The relationship of Link and Zelda isn’t bound by marriage or anything like it. Regardless of any tension between the two, I’m realizing more and more that Zelda isn’t the girl Link loves the most in these games (in the case of Twilight Princess, the likely candidate is Ilia). But at the same time, as with any friend, Zelda is the girl Link would do anything to protect—just as he would for the rest of the friends he meets, and if given the opportunity, the entire world of Hyrule.
There is a distinct advantage in never giving the hero a voice, despite later games in the franchise defaulting his name to “Link” instead of leaving things blank and allowing newcomers to approach the games in the same way that I did when I was young.

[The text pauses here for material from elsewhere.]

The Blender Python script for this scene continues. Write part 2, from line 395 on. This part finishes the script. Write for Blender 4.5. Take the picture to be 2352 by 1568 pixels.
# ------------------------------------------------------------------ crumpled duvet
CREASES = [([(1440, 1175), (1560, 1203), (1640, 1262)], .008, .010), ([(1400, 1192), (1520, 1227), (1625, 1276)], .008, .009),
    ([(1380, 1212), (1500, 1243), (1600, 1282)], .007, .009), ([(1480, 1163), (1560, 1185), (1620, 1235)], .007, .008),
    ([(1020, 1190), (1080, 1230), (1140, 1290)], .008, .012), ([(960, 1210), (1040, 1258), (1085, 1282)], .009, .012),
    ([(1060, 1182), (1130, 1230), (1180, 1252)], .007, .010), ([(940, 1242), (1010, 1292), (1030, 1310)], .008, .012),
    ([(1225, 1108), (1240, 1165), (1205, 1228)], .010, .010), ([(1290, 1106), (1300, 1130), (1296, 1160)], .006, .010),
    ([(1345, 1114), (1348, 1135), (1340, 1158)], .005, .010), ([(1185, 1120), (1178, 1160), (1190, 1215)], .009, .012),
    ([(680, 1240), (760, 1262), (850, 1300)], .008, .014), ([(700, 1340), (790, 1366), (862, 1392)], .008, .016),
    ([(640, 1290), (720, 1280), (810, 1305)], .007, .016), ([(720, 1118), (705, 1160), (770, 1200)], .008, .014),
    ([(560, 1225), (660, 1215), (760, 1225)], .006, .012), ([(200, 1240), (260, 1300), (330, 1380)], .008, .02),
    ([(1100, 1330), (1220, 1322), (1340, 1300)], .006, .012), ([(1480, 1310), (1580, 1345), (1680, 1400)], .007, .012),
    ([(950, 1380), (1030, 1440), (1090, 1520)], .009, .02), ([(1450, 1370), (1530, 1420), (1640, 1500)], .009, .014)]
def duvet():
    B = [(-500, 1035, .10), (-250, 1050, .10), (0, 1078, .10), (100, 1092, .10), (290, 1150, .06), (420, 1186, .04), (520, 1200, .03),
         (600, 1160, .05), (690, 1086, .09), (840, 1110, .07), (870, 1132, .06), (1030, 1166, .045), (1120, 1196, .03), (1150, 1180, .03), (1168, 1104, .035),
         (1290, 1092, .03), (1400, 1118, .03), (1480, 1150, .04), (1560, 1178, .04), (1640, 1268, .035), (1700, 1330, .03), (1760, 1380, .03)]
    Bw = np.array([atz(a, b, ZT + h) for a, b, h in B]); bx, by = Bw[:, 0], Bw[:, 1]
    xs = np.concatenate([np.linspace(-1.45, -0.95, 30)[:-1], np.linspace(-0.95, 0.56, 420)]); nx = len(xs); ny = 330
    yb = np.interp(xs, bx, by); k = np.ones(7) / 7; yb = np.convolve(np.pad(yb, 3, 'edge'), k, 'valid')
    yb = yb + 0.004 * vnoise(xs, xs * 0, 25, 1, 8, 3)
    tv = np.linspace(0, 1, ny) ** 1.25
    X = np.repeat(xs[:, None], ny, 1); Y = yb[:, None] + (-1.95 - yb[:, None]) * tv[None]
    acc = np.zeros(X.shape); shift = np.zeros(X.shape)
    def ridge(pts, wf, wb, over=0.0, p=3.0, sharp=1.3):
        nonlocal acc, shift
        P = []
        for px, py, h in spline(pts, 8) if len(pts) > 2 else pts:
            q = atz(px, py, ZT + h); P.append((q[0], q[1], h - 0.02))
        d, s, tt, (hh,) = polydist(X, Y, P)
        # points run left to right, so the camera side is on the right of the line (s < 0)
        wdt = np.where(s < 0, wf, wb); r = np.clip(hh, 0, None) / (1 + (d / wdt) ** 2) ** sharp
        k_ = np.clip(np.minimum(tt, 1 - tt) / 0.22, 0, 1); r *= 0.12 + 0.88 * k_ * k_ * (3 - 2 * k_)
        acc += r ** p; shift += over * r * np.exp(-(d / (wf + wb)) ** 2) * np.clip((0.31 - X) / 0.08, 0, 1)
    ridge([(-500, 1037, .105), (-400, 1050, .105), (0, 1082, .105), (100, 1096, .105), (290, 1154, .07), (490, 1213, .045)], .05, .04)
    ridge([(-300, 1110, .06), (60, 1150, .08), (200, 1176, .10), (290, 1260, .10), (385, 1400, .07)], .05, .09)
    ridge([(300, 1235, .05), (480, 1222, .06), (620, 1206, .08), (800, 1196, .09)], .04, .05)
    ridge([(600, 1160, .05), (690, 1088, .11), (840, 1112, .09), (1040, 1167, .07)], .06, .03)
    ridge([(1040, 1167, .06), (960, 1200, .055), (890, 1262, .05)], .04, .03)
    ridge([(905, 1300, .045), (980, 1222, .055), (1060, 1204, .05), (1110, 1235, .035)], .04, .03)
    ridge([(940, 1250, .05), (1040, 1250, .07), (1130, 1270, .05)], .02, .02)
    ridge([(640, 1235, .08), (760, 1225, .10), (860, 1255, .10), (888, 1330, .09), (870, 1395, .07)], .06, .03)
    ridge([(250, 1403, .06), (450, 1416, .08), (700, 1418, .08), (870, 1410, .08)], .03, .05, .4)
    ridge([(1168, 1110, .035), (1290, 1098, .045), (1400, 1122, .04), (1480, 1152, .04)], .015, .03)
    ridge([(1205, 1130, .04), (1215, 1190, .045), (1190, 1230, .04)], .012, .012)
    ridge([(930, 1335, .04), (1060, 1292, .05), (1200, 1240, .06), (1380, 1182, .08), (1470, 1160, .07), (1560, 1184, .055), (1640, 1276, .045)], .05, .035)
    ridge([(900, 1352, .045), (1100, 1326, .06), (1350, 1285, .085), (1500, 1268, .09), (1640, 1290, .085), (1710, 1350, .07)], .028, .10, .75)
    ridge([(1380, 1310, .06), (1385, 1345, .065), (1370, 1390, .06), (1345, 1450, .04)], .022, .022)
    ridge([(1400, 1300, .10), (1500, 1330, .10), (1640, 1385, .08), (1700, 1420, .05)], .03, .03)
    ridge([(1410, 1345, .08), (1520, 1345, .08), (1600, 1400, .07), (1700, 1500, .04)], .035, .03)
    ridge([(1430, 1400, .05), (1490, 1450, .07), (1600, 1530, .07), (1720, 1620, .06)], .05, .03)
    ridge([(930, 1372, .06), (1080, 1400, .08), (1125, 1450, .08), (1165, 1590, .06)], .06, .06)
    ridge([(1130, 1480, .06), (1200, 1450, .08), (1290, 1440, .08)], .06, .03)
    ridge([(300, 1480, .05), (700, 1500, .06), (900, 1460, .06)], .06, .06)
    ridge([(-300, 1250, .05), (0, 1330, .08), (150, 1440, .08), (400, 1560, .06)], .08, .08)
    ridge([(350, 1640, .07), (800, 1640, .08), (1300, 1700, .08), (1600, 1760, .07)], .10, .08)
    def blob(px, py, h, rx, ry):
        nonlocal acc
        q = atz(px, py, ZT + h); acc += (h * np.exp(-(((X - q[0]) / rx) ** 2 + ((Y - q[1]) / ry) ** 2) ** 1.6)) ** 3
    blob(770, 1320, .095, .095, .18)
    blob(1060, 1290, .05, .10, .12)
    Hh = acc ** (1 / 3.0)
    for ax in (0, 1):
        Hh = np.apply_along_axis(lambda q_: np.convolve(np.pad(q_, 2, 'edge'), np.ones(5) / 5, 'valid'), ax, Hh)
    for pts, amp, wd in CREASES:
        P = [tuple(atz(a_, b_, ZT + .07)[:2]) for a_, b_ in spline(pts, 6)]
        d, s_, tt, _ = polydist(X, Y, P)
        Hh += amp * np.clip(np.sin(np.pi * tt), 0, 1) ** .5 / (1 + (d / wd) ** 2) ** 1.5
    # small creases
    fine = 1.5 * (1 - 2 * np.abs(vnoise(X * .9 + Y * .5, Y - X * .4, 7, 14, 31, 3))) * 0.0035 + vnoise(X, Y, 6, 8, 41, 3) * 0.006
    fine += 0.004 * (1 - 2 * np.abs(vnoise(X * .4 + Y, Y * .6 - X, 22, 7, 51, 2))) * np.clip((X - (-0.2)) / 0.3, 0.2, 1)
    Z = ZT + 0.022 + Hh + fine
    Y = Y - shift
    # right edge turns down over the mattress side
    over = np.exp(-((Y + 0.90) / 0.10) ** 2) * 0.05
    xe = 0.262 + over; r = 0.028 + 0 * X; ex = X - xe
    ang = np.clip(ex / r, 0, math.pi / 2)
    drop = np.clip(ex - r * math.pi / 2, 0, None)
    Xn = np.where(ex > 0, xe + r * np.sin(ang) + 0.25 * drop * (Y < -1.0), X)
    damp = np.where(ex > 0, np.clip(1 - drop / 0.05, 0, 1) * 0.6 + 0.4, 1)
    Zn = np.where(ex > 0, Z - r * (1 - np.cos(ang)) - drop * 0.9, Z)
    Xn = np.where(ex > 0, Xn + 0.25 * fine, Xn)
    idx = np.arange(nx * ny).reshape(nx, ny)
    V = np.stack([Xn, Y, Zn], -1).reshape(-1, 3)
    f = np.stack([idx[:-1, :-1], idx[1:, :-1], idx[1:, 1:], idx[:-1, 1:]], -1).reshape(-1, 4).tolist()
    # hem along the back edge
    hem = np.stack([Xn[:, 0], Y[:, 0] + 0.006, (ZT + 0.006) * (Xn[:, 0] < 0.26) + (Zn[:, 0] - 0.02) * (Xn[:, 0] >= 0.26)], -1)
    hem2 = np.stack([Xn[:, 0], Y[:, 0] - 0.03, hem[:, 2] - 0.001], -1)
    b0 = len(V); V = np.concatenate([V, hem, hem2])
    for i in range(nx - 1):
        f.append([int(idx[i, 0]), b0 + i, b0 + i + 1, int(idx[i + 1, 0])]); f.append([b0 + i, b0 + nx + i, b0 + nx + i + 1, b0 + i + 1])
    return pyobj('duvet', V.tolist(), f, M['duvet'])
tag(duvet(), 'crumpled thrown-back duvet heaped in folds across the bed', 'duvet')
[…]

The Legend of Zelda is a legend of selflessness, of sacrifice, and ultimately…of loyalty… the kind of friendship that is often confused for romantic love, but can ultimately be seen in every friendship the player (or his avatar, whether he be called Link or Jon) could ever have.
Perhaps the reason I’m a Nintendo fan, much less a fan of The Legend of Zelda, is due to every game in the franchise being so deep-rooted in familiarity that I cannot help but reflect upon the past as I embark on a new adventure. As this MOSAIC is a portrait of my youth, with some traces of adulthood, I wonder how the next Zelda quest will present Jon…a unique projection of me.